On Wednesday, Kyle had reading days for BYU so we decided to do a family trip up to the Clark Planetarium in Salt Lake. It was tons of fun. I was probably more excited than anyone else but that's okay. Moms who like to learn new things are cool right?
She gets really big eyes when she is looking at something that makes her excited. Now that she has started to recognize that the camera won't do anything to her, she gets excited when it comes out.
After a show about Black Holes in the Dome Theater, Kyle and I had to take a break from learning stuff. I had a huge headache so we just strolled down the hall towards the bathroom and started taking some funky pictures of our heads. They seemed to turn out decent enough so I decided it was okay to post on here. (I'm one of those people that hate to get their picture taken if you couldn't tell.)

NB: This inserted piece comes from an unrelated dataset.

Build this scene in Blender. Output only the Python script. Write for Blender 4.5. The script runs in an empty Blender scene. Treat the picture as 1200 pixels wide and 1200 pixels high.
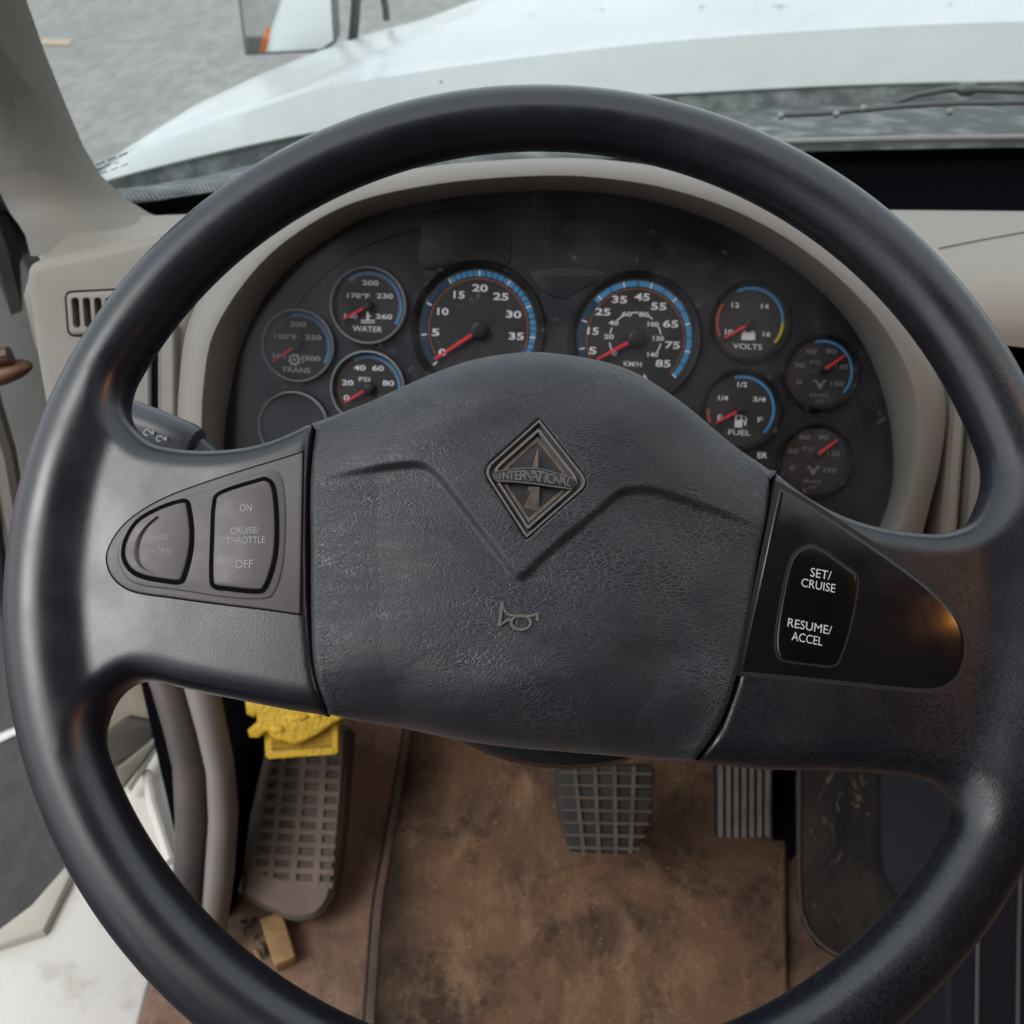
import bpy, bmesh, math, random
import numpy as np
from mathutils import Vector, Matrix
from mathutils.geometry import tessellate_polygon

sc = bpy.context.scene
COL = sc.collection
R = math.radians
rnd = random.Random(7)

# ------------------------------------------------------------------ camera
PITCH, FOV = R(36), R(58)
FPX = 600 / math.tan(FOV / 2)
CAM = Vector((0, 0, .92))
FWD = Vector((0, math.cos(PITCH), -math.sin(PITCH)))
UP = Vector((0, math.sin(PITCH), math.cos(PITCH)))
cd = bpy.data.cameras.new('camera')
cd.sensor_width = 36
cd.angle = FOV
cd.clip_start = .02
cd.clip_end = 400
cam = bpy.data.objects.new('camera', cd)
COL.objects.link(cam)
cam.location = CAM
cam.rotation_euler = (R(90) - PITCH, 0, 0)
cd.dof.use_dof = True
cd.dof.focus_distance = .40
cd.dof.aperture_fstop = 14
sc.camera = cam

# ------------------------------------------------------------------ light
SUN_EL, SUN_AZ = R(52), R(-128)      # azimuth from +Y, negative = left
world = bpy.data.worlds.new('World')
sc.world = world
world.use_nodes = True
wn = world.node_tree
bg = wn.nodes['Background']
sky = wn.nodes.new('ShaderNodeTexSky')
sky.sky_type = 'NISHITA'
sky.sun_disc = False
sky.sun_elevation = SUN_EL
sky.sun_rotation = SUN_AZ
sky.air_density = 1.0
sky.dust_density = 3.0
sky.ozone_density = 1.0
# a bright broken overcast over the clear sky
wtc = wn.nodes.new('ShaderNodeTexCoord')
wno = wn.nodes.new('ShaderNodeTexNoise'); wno.inputs['Scale'].default_value = 1.6; wno.inputs['Detail'].default_value = 5
wn.links.new(wtc.outputs['Generated'], wno.inputs['Vector'])
wrp = wn.nodes.new('ShaderNodeValToRGB'); wrp.color_ramp.elements[0].position = .3; wrp.color_ramp.elements[1].position = .7
wrp.color_ramp.elements[0].color = (.62, .62, .62, 1); wrp.color_ramp.elements[1].color = (.95, .95, .95, 1)
wn.links.new(wno.outputs[0], wrp.inputs[0])
wmx = wn.nodes.new('ShaderNodeMix'); wmx.data_type = 'RGBA'
wn.links.new(wrp.outputs[0], wmx.inputs[0]); wn.links.new(sky.outputs[0], wmx.inputs[6])
wmx.inputs[7].default_value = (8.6, 9.0, 9.5, 1)
wn.links.new(wmx.outputs[2], bg.inputs[0])
bg.inputs[1].default_value = .13
sd = bpy.data.lights.new('sun', 'SUN')
sd.energy = .92
sd.angle = R(24)
sd.color = (1, .965, .955)
sun = bpy.data.objects.new('sun', sd)
COL.objects.link(sun)
sdir = Vector((math.sin(SUN_AZ) * math.cos(SUN_EL), math.cos(SUN_AZ) * math.cos(SUN_EL), math.sin(SUN_EL)))
sun.rotation_euler = sdir.to_track_quat('Z', 'Y').to_euler()
sun.location = sdir * 20

sc.view_settings.view_transform = 'Standard'
sc.view_settings.look = 'None'
sc.view_settings.gamma = 1
sc.view_settings.use_curve_mapping = False
sc.view_settings.exposure = .35
sc.render.engine = 'CYCLES'
sc.cycles.use_denoising = True
sc.cycles.max_bounces = 10
sc.cycles.transparent_max_bounces = 12
sc.cycles.diffuse_bounces = 5
sc.cycles.caustics_reflective = False
sc.cycles.caustics_refractive = False


# ------------------------------------------------------------------ geometry helpers
def ray(px, py):
    return FWD + Vector((1, 0, 0)) * ((px - 600) / FPX) + UP * ((600 - py) / FPX)

def at_x(px, py, X): d = ray(px, py); return CAM + d * (X / d.x)
def at_y(px, py, Y): d = ray(px, py); return CAM + d * (Y / d.y)
def at_z(px, py, Z): d = ray(px, py); return CAM + d * ((Z - CAM.z) / d.z)


class Frame:
    """a plane with axes U (right), V (up), W (out towards the driver)"""
    def __init__(s, o, w, u=None):
        s.O = Vector(o); s.W = Vector(w).normalized()
        u = Vector(u) if u else Vector((1, 0, 0))
        u = u - s.W * u.dot(s.W)
        s.U = u.normalized(); s.V = s.W.cross(s.U)
    def p(s, u, v, w=0): return s.O + s.U * u + s.V * v + s.W * w
    def px(s, x, y, w=0):
        d = ray(x, y)
        o = s.O + s.W * w
        t = (o - CAM).dot(s.W) / d.dot(s.W)
        q = CAM + d * t - s.O
        return (q.dot(s.U), q.dot(s.V))
    def pxs(s, pts, w=0): return [s.px(x, y, w) for x, y in pts]


def catmull(pts, n=6, closed=True):
    out = []; N = len(pts)
    segs = N if closed else N - 1
    for i in range(segs):
        if closed:
            a, b, c, d = (pts[(i - 1) % N], pts[i], pts[(i + 1) % N], pts[(i + 2) % N])
        else:
            b, c = pts[i], pts[i + 1]
            a = pts[i - 1] if i > 0 else tuple(2 * x - y for x, y in zip(b, c))
            d = pts[i + 2] if i + 2 < N else tuple(2 * x - y for x, y in zip(c, b))
        for k in range(n):
            t = k / n
            out.append(tuple(.5 * (2 * q + (r_ - p) * t + (2 * p - 5 * q + 4 * r_ - s_) * t * t + (3 * q - p - 3 * r_ + s_) * t ** 3)
                             for p, q, r_, s_ in zip(a, b, c, d)))
    if not closed: out.append(tuple(pts[-1]))
    return out


def rounded(pts, rad, n=5):
    """polygon with every corner rounded by about rad (or a per-corner list)"""
    out = []; N = len(pts)
    for i in range(N):
        a, b, c = (Vector(pts[i - 1]), Vector(pts[i]), Vector(pts[(i + 1) % N]))
        r_ = rad[i] if isinstance(rad, (list, tuple)) else rad
        e1, e2 = (a - b), (c - b)
        k1 = min(r_, e1.length * .48); k2 = min(r_, e2.length * .48)
        if r_ <= 0: out.append(tuple(b)); continue
        p, q = b + e1.normalized() * k1, b + e2.normalized() * k2
        for j in range(n + 1):
            t = j / n
            out.append(tuple(p * (1 - t) ** 2 + b * 2 * t * (1 - t) + q * t * t))
    return out


def area2(p): return sum(p[i - 1][0] * p[i][1] - p[i][0] * p[i - 1][1] for i in range(len(p))) / 2

def inset(pts, d):
    """shrink a polygon by d (grow when negative)"""
    N = len(pts); s = 1 if area2(pts) > 0 else -1; out = []
    for i in range(N):
        a, b, c = Vector(pts[i - 1]), Vector(pts[i]), Vector(pts[(i + 1) % N])
        e1, e2 = (b - a), (c - b)
        if e1.length < 1e-9: e1 = e2
        if e2.length < 1e-9: e2 = e1
        e1.normalize(); e2.normalize()
        n1 = Vector((-e1.y, e1.x)) * s; n2 = Vector((-e2.y, e2.x)) * s
        m = n1 + n2
        if m.length < 1e-6: m = n1
        m.normalize()
        k = d / max(.5, m.dot(n1))
        out.append((b.x + m.x * k, b.y + m.y * k))
    return out


class MB:
    def __init__(s): s.v = []; s.f = []; s.m = []
    def add(s, vs, fs, mi=0):
        o = len(s.v); s.v += [tuple(x) for x in vs]
        s.f += [tuple(i + o for i in f) for f in fs]; s.m += [mi] * len(fs)
        return s
    def loft(s, rings, closed=True, cap0=False, cap1=False, mi=0):
        n = len(rings[0]); vs = [p for r_ in rings for p in r_]; fs = []
        for k in range(len(rings) - 1):
            for i in range(n if closed else n - 1):
                j = (i + 1) % n
                fs.append((k * n + i, k * n + j, (k + 1) * n + j, (k + 1) * n + i))
        if cap0: fs.append(tuple(range(n))[::-1])
        if cap1: fs.append(tuple((len(rings) - 1) * n + i for i in range(n)))
        return s.add(vs, fs, mi)
    def flat(s, F, outline, w, holes=(), mi=0):
        loops = [outline] + list(holes)
        pts = [p for l in loops for p in l]
        tr = tessellate_polygon([[Vector((p[0], p[1], 0)) for p in l] for l in loops])
        return s.add([F.p(p[0], p[1], w) for p in pts], tr, mi)
    def plate(s, F, outline, w0, w1, bevel=.001, steps=3, holes=(), hole_w=None, mi=0, back=False, mi_hole=None):
        rings = [(outline, w0)]
        if bevel > 0:
            for k in range(steps + 1):
                a = k / steps * math.pi / 2
                rings.append((inset(outline, bevel * (1 - math.cos(a))), w1 - bevel + bevel * math.sin(a)))
        else: rings.append((outline, w1))
        s.loft([[F.p(u, v, w) for u, v in r_] for r_, w in rings], mi=mi)
        s.flat(F, rings[-1][0], w1, holes, mi)
        if back: s.flat(F, outline, w0, (), mi)
        for h in holes:
            hw = w0 if hole_w is None else hole_w
            s.loft([[F.p(u, v, w1) for u, v in h], [F.p(u, v, hw) for u, v in h]], mi=mi if mi_hole is None else mi_hole)
        return s
    def lathe(s, F, cu, cv, prof, n=48, mi=0, cap=False):
        rings = [[F.p(cu + r_ * math.cos(2 * math.pi * i / n), cv + r_ * math.sin(2 * math.pi * i / n), w) for i in range(n)] for r_, w in prof]
        return s.loft(rings, cap1=cap, mi=mi)
    def arc(s, F, cu, cv, r0, r1, a0, a1, w, n=40, mi=0):
        A = [R(a0 + (a1 - a0) * i / n) for i in range(n + 1)]
        return s.loft([[F.p(cu + r_ * math.cos(a), cv + r_ * math.sin(a), w) for a in A] for r_ in (r0, r1)], closed=False, mi=mi)
    def tube(s, path, rad, n=8, mi=0, cap=True):
        path = [Vector(p) for p in path]; rings = []
        prev = None
        for i, p in enumerate(path):
            t = (path[min(i + 1, len(path) - 1)] - path[max(i - 1, 0)]).normalized()
            a = prev - t * prev.dot(t) if prev else t.orthogonal()
            a.normalize(); prev = a; b = t.cross(a)
            r_ = rad[i] if isinstance(rad, (list, tuple)) else rad
            rings.append([p + (a * math.cos(2 * math.pi * k / n) + b * math.sin(2 * math.pi * k / n)) * r_ for k in range(n)])
        return s.loft(rings, cap0=cap, cap1=cap, mi=mi)
    def box(s, c, size, rot=None, mi=0):
        c = Vector(c); M3 = rot or Matrix.Identity(3)
        vs = [c + M3 @ Vector((x * size[0] / 2, y * size[1] / 2, z * size[2] / 2)) for z in (-1, 1) for y in (-1, 1) for x in (-1, 1)]
        return s.add(vs, [(0, 2, 3, 1), (4, 5, 7, 6), (0, 1, 5, 4), (2, 6, 7, 3), (0, 4, 6, 2), (1, 3, 7, 5)], mi)
    def blob(s, c, r3, n=20, m=12, rot=None, mi=0, noise=0, seed=0):
        rg = random.Random(seed); M3 = rot or Matrix.Identity(3); c = Vector(c); rings = []
        for j in range(m + 1):
            th = math.pi * (j + .02) / (m + .04)
            rings.append([c + M3 @ (Vector((r3[0] * math.sin(th) * math.cos(2 * math.pi * i / n), r3[1] * math.sin(th) * math.sin(2 * math.pi * i / n), r3[2] * math.cos(th))) * (1 + noise * (rg.random() - .5))) for i in range(n)])
        return s.loft(rings, cap0=True, cap1=True, mi=mi)
    def text(s, F, body, u, v, size, w, sx=1.0, rot=0, bold=0.0, mi=0, fn=None):
        vs, fs = text_mesh(body, bold)
        c, q = math.cos(rot), math.sin(rot); out = []
        for x, y in vs:
            x *= size * sx; y *= size
            out.append(F.p(u + x * c - y * q, v + x * q + y * c, w))
        return s.add(out, fs, mi)
    def textfit(s, F, body, x, y, wpx, hpx, depth, w, rot=0, bold=0.0, mi=0):
        """lettering of a given width and capital height (in picture pixels at that depth) about a picture point"""
        vs, fs = text_mesh(body, bold); u, v = F.px(x, y, w)
        x0, x1 = min(p[0] for p in vs), max(p[0] for p in vs); y0, y1 = min(p[1] for p in vs), max(p[1] for p in vs)
        kx, ky = wpx * depth / FPX / (x1 - x0), hpx * depth / FPX / (y1 - y0)
        c, q = math.cos(rot), math.sin(rot); out = []
        for a, b in vs:
            a = (a - (x0 + x1) / 2) * kx; b = (b - (y0 + y1) / 2) * ky
            out.append(F.p(u + a * c - b * q, v + a * q + b * c, w))
        return s.add(out, fs, mi)
    def build(s, name, mats, parent=None, smooth=True, ang=35, loc=None, recalc=True):
        L = Vector(loc) if loc is not None else (root_loc(parent) if parent else Vector((0, 0, 0)))
        me = bpy.data.meshes.new(name)
        me.from_pydata([tuple(Vector(v) - L) for v in s.v], [], s.f)
        for m in (mats if isinstance(mats, (list, tuple)) else [mats]): me.materials.append(m)
        me.polygons.foreach_set('material_index', s.m)
        if recalc:
            bm = bmesh.new(); bm.from_mesh(me)
            bmesh.ops.remove_doubles(bm, verts=bm.verts, dist=1e-6)
            bmesh.ops.recalc_face_normals(bm, faces=bm.faces)
            bm.to_mesh(me); bm.free()
        if smooth:
            me.polygons.foreach_set('use_smooth', [True] * len(me.polygons))
            if ang < 180: me.set_sharp_from_angle(angle=R(ang))
        me.update()
        o = bpy.data.objects.new(name, me); COL.objects.link(o)
        if parent: o.parent = parent
        else: o.location = L
        return o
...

There was this display of the first walk on the moon right outside the Dome Theater. Gabbie and I decided to walk in the footsteps on the display and truly "experience" some history.
My favorite thing in the planetarium was this station where you got to do a weather broadcast for KSL that projected on to the tv. Kyle had to get up there and try it out. He was goofing off and pretending like he actually knew what he was talking about. I ended up laughing a ton.
Kyle's trying to answer some questions about the planets for a quiz here. I got 100 % on level 1, then he missed a few on level 2 and was disappointed in himself. Those questions were way hard though; it was about stuff I had never even heard of before. There were signs with information about each planet but where is the fun in actually standing there to read them. It's way better to just guess.
The elevator was huge. It was large enough to stick a small compact car inside of it. Too bad we didn't have one...that would have been a fun activity.
Kyle had to say this about this picture...He wanted this as a separate post but since I'm doing it and he's writing a paper, this is as good as he gets...: "Who said women aren't from Mars?"
Kyle stood here and just watched as Foucault's Pendulum swung back and forth. He had to wait until it had knocked over one of the metal bars that was standing up. We learned that it takes about 32 hours for the pendulum to go all the way around and that it doesn't actually move. The Earth's rotating makes it swing back and forth. It doesn't do it on its own.
Right next to that there were some telescopes that we got to gaze through to find a small picture of Saturn in the far corner of the room. Here Kyle was looking into two simple lenses that were demonstrating how an image is seen in a telescope.